At the 10th cycle loading, the stress and strain distribution figures of three loading points that 0.7% strain (maximum tension point, point A in Figure 7), 0 strain (zero point, point B in Figure 7) and −0.7% strain (maximum compression point, point C in Figure 7) were selected, as shown in Figure 9. The Figure 9a,e is stress distribution of ±0.7% strain, the points where the stress is significantly higher are highlighted by red circle. All the stress concentration points are located at the phase boundary, and the points at compression stage are greater than the points at the tension stage. Figure 9c shows the stress distribution of B point, even though the strain is 0, the stress at the boundary still reaches up to 300 MPa. Figure 9, Figure 9d,f are the strain distribution of point A, B and C, respectively. There is a large difference between the strain of the O phase and that of the β phase. The strain of the O phase was 0.2–0.8%, the strain of β phase was much greater than 1%, suggesting m the sufficient plastic deformation of the β phase. From the research of Wen [37] and Li [38], O phase as the hardening phase will lead to dislocation accumulation, and high-density dislocations limit the deformation of the β phase.

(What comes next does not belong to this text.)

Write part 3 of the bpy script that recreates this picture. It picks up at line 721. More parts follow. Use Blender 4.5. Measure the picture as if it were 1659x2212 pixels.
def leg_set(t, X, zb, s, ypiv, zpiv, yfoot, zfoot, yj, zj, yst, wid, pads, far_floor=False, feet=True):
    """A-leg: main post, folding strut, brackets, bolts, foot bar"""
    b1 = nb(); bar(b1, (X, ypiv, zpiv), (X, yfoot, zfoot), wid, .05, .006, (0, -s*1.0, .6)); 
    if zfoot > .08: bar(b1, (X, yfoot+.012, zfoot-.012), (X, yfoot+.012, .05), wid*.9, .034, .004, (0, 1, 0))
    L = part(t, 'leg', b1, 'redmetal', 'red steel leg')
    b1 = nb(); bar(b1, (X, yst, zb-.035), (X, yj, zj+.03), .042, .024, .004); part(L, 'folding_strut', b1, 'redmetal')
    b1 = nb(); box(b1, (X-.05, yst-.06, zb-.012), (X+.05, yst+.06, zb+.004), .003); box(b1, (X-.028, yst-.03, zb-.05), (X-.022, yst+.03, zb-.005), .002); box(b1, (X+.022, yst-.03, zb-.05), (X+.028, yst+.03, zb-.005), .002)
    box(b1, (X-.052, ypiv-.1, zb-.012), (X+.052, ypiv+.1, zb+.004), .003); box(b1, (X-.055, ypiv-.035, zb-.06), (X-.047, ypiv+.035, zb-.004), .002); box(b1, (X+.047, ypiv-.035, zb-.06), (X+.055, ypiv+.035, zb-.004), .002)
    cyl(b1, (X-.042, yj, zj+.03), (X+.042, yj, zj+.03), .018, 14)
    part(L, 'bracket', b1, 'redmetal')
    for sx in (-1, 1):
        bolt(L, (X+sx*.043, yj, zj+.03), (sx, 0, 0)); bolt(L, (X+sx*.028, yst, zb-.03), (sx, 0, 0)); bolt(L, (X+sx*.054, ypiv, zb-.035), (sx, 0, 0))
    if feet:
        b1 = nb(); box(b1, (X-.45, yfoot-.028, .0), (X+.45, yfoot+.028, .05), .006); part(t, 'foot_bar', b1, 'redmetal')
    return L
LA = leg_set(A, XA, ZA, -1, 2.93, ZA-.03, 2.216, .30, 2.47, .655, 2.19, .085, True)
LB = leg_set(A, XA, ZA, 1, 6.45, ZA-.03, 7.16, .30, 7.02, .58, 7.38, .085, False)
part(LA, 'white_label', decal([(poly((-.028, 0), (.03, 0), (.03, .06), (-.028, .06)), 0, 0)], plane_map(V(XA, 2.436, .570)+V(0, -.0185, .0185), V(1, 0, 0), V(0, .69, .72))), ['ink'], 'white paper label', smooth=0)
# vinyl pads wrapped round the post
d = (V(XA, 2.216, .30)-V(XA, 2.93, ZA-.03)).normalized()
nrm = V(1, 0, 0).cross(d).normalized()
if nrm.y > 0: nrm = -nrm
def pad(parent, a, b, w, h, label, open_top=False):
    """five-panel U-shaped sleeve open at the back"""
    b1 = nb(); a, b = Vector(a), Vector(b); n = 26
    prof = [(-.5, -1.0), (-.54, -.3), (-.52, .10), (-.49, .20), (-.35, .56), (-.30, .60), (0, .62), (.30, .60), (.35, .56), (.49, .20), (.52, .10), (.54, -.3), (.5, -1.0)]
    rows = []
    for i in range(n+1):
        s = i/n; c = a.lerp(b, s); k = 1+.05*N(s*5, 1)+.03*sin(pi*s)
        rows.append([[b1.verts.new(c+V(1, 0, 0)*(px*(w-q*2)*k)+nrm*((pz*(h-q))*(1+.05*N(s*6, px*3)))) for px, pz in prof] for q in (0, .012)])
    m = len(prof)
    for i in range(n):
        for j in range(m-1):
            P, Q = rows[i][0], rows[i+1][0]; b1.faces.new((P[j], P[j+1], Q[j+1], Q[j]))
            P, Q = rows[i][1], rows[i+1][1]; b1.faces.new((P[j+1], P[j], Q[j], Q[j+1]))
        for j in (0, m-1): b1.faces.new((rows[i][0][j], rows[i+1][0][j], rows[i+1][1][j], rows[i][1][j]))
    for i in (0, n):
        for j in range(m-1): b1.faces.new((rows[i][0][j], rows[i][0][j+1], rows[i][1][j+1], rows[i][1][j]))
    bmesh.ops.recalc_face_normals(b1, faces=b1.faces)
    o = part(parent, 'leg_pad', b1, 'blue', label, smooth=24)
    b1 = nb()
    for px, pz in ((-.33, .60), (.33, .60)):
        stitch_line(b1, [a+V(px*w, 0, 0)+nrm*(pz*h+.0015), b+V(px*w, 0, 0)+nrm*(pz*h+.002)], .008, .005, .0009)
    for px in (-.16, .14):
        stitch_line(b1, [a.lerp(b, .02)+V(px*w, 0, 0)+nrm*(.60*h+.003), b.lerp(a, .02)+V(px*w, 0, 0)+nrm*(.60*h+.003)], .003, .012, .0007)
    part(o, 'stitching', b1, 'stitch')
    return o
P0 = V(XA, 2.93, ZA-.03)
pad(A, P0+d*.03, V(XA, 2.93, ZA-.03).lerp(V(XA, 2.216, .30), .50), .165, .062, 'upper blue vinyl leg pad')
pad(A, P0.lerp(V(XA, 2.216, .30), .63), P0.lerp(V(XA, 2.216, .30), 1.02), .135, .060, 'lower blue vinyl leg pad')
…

According to the discussion of strain and stress distribution, it was found that phase boundaries are the most important positions relating to stress concentration. Figure 10 shows the rotation angle and stress at 0.7% strain. The rotation angle distribution of each grain is shown in Figure 10a, the stress distribution is shown in Figure 10b. Due to the total strain range at 1.4%, the rotation angles of each grain during fatigue loading are 0.22~0.62°. Although the grain rotation is not significant, the grain rotation angle between the two phases is obviously compared, and the grain rotation has a strong correlation with the stress concentration. The rotation angle is closely related to the phase, and most of the grains with a rotation angle larger than 0.4° are β phase, and most of them are stress concertation positions, as shown in Figure 10b (circled by solid and dotted lines). The dotted line circles show the position of stress concentration at the grain with large rotation angle, and the solid line circles show the position of no stress concentration at the grain with a large rotation angle. The dotted line circles all are O/β phase boundary, and the solid line circles are all same phase boundary. The plastic deformation ability of the two phases is different; during fatigue loading, β phase is more prone to plastic deformation and grain rotation is more significant. The strain incompatibility between the two phases is more serious, which makes the O/B boundary prone to stress concentration.

5. Conclusions

In this work, a CPFE model based on EBSD and EDS images was conducted to study the grain-level stress and strain distribution under cycle loading of Ti2AlNb alloy. The following conclusions were obtained:

1. The simulation performance of CPFEM is the same as that of Chaboche model, but the deformation mechanism Ti2AlNb alloy at high temperature is complex, so with the larger strain range, simulation performance deteriorates;

2. The stress concentration at the tension and compression stage is caused by the deformability of the O and β phases. The O phase is harder than the β phase, and the grain rotates at a smaller angle and has less strain. The inhomogeneous deformation at the phase boundary led to stress concentration.